The take-up has been significant. As of 1 April this year, 838,992 young people had a valid pass — around 80% of those eligible. Since the scheme began, young people have made 296,776,082 journeys under the programme. In 2021/22, people aged 16 to 22 made around 3.5 million bus journeys. In the first full year of the scheme, that figure rose to more than 33 million.
Those numbers show the policy is not sitting unused. It has changed behaviour and helped embed bus travel into everyday life for many young Scots.
The Scottish government has framed the scheme partly as a cost-of-living intervention and partly as a longer-term transport policy. The hope is that young people who grow up using buses will be more likely to choose public transport over private car use later in life.
That matters. Transport habits are often formed young. If buses are familiar, affordable and useful, they can become a normal part of daily life rather than a last resort.

But the scheme also sits within a difficult operating environment. Bus services across Scotland have faced pressure from rising costs, driver shortages, changing travel patterns and service withdrawals. Free travel is only truly transformative if services are frequent, reliable and safe.
And safety is where the debate becomes more complicated.
The scheme has been referenced in discussions about rising anti-social behaviour on buses. Incidents involving abuse, vandalism and assaults have caused concern among drivers, operators and passengers.
The most serious case was the death of bus driver Keith Rollinson in Elgin in February 2024. He suffered a cardiac arrest after being attacked by a youth he had refused to let board because he was too drunk. The teenager later pleaded guilty to culpable homicide and was sentenced to four years and four months in prison.
The case intensified pressure on ministers to consider whether free travel could be withdrawn from card holders who behave dangerously or abusively.
Legislation has since been brought forward allowing the Scottish government to suspend or withdraw free travel if a card holder breaches a new code of conduct, though the rules are not expected to come into force until later this year.
Speaking after the legislation was brought forward, then-connectivity minister Jim Fairlie said: "Our aim is to make the bus network safer by deterring unacceptable behaviour and, where necessary, removing the privilege of free travel.
"Criminal behaviour will remain a matter for the police and justice system, but this policy forms part of wider efforts to improve community safety."
That distinction is important. Free travel is a transport entitlement, not a substitute for policing, youth work, school engagement or community safety measures. Removing a pass may be appropriate in serious cases, but it cannot be the only response to anti-social behaviour.
Operators have also reported problems in several areas. In Edinburgh, reports of anti-social behaviour on Lothian services rose by nearly 5% last year. First Bus and Stagecoach have previously withdrawn services in Glasgow because of vandalism. Stagecoach also temporarily withdrew its number 82 service in Dunfermline after vehicles were targeted and windows smashed. In Hawick, Borders Buses drivers were told to call police after some school services were cancelled because of disruptive behaviour.
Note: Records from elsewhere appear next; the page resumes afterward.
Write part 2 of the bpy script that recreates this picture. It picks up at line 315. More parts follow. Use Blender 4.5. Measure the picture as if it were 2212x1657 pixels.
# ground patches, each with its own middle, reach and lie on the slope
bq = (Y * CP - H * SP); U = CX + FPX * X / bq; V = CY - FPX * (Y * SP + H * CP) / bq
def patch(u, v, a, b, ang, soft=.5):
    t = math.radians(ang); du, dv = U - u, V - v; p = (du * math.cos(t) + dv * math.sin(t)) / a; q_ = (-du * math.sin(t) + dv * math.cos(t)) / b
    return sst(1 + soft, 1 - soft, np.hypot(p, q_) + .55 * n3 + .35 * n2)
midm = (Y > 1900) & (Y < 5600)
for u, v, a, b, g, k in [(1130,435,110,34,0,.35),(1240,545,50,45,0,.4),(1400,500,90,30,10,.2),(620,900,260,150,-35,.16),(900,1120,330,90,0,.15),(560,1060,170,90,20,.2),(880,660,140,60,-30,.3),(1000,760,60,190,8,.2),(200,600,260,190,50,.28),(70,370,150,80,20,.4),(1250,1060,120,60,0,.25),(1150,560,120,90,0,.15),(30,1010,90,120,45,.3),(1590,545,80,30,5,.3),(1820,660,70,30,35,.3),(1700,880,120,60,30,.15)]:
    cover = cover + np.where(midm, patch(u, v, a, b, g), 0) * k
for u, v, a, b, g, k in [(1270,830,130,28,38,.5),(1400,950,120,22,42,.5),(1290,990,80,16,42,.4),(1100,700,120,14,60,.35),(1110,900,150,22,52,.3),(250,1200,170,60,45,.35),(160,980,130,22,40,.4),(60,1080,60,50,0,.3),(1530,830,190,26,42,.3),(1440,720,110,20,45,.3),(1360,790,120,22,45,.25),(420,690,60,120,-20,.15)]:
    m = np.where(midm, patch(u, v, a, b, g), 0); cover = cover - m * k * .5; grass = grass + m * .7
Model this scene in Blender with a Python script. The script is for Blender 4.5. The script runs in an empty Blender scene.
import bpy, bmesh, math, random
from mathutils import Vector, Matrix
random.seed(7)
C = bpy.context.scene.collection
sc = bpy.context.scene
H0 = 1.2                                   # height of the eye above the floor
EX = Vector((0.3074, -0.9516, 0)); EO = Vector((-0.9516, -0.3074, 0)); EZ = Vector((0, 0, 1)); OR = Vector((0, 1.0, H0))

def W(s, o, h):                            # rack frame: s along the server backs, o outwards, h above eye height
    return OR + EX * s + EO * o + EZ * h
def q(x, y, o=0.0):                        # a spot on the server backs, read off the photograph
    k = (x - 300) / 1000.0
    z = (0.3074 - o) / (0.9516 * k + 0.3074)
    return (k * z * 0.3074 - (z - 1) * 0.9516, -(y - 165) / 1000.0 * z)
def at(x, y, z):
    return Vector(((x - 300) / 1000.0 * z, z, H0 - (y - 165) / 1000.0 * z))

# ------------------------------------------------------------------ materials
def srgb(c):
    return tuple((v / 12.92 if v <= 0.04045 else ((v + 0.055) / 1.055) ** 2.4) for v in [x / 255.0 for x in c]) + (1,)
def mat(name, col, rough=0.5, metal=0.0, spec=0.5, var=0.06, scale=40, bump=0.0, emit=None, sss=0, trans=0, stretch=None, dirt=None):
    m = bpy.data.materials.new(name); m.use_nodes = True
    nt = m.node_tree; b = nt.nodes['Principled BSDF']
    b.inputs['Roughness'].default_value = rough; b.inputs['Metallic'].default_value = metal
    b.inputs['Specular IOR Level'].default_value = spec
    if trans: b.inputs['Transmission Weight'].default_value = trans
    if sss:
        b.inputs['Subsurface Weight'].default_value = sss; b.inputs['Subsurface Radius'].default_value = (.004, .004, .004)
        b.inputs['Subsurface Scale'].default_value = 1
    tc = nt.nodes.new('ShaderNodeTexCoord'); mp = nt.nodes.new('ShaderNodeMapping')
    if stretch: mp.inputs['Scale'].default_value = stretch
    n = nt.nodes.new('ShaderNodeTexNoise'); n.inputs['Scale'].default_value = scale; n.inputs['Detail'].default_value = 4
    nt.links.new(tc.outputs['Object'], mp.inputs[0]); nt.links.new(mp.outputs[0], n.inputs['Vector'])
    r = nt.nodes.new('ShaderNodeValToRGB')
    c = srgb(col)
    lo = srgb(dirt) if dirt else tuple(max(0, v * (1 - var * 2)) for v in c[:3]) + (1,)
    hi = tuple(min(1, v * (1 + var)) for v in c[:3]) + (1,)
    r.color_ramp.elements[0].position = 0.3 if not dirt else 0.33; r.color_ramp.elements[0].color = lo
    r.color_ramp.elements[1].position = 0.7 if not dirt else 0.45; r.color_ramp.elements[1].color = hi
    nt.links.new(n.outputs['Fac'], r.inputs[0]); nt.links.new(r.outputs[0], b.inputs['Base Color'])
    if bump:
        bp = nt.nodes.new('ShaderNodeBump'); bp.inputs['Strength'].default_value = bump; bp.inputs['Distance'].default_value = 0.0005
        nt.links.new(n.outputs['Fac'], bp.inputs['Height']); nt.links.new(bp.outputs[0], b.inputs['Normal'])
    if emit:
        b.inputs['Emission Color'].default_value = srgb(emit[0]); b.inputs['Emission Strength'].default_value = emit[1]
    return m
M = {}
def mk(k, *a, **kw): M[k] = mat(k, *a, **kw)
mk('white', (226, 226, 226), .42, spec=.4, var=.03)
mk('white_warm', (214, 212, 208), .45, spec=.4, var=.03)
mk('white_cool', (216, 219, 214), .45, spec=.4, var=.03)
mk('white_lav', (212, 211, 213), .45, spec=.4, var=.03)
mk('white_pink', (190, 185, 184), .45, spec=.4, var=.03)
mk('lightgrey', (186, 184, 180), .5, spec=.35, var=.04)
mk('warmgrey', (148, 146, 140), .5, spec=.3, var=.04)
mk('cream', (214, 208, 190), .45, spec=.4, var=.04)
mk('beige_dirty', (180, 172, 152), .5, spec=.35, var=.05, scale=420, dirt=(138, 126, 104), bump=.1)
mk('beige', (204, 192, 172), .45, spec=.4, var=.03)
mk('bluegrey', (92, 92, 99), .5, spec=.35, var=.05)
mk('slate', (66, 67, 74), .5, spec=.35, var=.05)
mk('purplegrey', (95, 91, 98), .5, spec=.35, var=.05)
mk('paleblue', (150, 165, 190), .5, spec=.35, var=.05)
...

For drivers, these are not abstract policy debates. They are workplace safety issues.
Unite, which represents around 8,000 bus workers in Scotland, says it supports the pass in principle but wants better protection for staff.
Deputy Scottish secretary Dougie Maguire said: "The incidence of anti-social behaviour is at record levels which is leading to unacceptable levels of physical and verbal abuse being directed at drivers and passengers.
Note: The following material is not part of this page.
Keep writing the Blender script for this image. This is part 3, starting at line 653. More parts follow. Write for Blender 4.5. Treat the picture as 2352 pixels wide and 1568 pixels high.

"We need bus companies and the Scottish government to adopt stronger preventative and protective measures on all buses such as CCTV.
"This is complicated societal issue which needs a multi-agency response, because it's having a detrimental impact on communities, passengers and workers."
That feels like the central lesson after four years. The pass has succeeded in getting young people onto buses. The next challenge is making sure the bus network can support that success.
That means investment not just in fares, but in the full passenger experience: staffing, CCTV, reporting systems, youth engagement, driver support, service reliability and safe waiting environments. It also means making sure consequences for serious misconduct are clear, fair and enforceable.
There is a wider political question too. The Scottish Greens want free bus travel expanded to everyone in Scotland through greater public control. That would be a much bigger step, with major financial and operational implications. The current under-22 scheme already costs the Scottish government around £472.7m a year. Any expansion would need to answer difficult questions about funding, capacity and service quality.
Still, the core idea remains powerful. Free bus travel gives young people freedom. It helps them study, work, volunteer, socialise and take part in civic life. For many, it reduces isolation and widens opportunity.
Poppy’s experience shows what the policy can achieve when it works well. It removes a barrier that many young people cannot easily absorb. It turns the bus from a cost into a connector.
But the concerns from drivers and operators cannot be dismissed. A successful public transport policy must work for passengers and staff alike.
So, as England prepares to introduce free bus travel for under-16s, Scotland offers a useful case study. The headline is not simply that free travel works, or that it creates problems. The more honest conclusion is that it works best when it is treated as part of a wider transport and community safety system.
Free fares can get young people on board. Keeping the network safe, reliable and respected is the work that follows.